Thursday, February 12, 2015

More on Comstock Quarterly Report

After the post on Comstock the other day, I had the chance to review the transcript of the quarterly conference call and wanted to elaborate on a couple of points.

First, Comstock announced back in December that it was moving two operated rigs from the Eagle Ford to the Haynesville.  Since then, natural gas prices have dropped and have been hovering in the upper-mid $2/MMBtu range.  If gas prices continue to stay low, Comstock might drop one of those two rigs.  It wouldn't happen until mid-year when the first lease expires and it wouldn't be until after the company has had a chance to evaluate its first run of drilling with the new completion methods.

Second, in looking at the slide with the old and new drilling configurations, one will note that Comstock will be producing its rigs with an unrestricted choke (probably in the mid-20's/64").  If so, the company would be swimming against the school when it comes to restricting choke.  Most of the other producers have found religion in restricted chokes, but here is what Comstock's COO and VP of Operations had to say on the subject:
"We have had much more time now to gather the data since we did the program in '09 and 2010 and we looked at the data in our Logansport wells and really haven’t seen the benefit from the restricted choke program that we saw early. You take a really early time data and project it out and you think you see something and then you get three years of data and go back and look it again and you say, well, it really didn’t work out that way.

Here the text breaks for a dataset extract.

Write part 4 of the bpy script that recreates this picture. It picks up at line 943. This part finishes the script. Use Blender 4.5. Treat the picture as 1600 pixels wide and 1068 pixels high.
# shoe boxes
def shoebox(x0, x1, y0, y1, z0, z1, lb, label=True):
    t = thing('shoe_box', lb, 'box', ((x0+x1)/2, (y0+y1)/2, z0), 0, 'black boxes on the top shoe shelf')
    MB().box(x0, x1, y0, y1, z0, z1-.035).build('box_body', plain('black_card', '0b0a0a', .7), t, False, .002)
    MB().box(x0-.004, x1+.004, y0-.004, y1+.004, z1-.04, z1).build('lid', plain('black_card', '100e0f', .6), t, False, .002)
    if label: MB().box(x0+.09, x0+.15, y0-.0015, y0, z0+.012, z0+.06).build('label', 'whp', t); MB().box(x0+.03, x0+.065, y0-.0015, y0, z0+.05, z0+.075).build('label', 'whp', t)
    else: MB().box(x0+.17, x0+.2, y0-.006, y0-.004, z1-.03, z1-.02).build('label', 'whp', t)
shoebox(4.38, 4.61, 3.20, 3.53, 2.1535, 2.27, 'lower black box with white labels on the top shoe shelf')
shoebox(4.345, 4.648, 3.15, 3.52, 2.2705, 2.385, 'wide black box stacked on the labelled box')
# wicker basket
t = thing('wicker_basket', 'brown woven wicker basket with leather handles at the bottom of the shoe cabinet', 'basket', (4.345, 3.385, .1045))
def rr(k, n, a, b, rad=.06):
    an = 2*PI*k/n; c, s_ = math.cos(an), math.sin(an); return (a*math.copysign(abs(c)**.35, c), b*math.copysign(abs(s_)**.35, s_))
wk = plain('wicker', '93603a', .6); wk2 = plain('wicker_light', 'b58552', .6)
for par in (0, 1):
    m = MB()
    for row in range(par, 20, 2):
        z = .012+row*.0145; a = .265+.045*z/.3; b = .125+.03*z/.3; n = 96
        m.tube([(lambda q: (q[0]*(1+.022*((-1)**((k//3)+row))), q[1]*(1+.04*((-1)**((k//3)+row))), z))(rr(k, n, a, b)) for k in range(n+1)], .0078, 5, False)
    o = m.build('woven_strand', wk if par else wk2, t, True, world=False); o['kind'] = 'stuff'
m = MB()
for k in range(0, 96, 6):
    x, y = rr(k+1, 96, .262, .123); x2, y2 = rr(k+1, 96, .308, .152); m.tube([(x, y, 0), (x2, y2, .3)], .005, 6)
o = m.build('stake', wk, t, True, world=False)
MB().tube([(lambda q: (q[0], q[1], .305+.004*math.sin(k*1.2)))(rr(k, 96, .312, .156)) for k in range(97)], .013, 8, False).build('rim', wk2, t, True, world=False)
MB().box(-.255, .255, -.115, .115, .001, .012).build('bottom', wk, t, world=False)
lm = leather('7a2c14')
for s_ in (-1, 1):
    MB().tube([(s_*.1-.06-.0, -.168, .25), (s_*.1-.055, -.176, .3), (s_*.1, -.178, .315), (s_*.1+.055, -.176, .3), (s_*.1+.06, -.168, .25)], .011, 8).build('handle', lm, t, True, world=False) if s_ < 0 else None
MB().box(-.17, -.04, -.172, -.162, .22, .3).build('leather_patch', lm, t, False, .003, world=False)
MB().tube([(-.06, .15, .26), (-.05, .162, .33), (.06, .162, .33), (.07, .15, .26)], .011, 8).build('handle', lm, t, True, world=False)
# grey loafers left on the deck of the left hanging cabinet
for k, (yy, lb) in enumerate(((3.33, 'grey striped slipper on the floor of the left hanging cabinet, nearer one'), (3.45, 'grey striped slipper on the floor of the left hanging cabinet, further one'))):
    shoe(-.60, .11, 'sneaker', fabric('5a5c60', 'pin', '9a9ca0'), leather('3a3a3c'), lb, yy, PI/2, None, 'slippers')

So, we saw very little benefit from the restricted break program and you see a significant benefit to rate of return by going unrestricted, so that’s why we’re going that way now."
I will be interested to see how that plays out.  While Comstock has collected a lot of data from its own wells and from other public information, it has not had the chance to test the success of the enhanced drilling techniques in the Haynesville.  Maybe they know something others don't know.  Maybe it's something location-specific to the geology they are targeting.  We will find out.

Some quick nuggets:

  • Comstock has targeted an all-in cost of $11-13 million to drill and complete the wells.  On a sample $12 million job, it works out to around $4 million to drill and $8 million to complete.  
  • Comstock's gas production is not hedged.  
  • If oil gets back to $70 per barrel and gas stays flat, look for Comstock to switch gears and move its operations back to the Eagle Ford to hunt oil.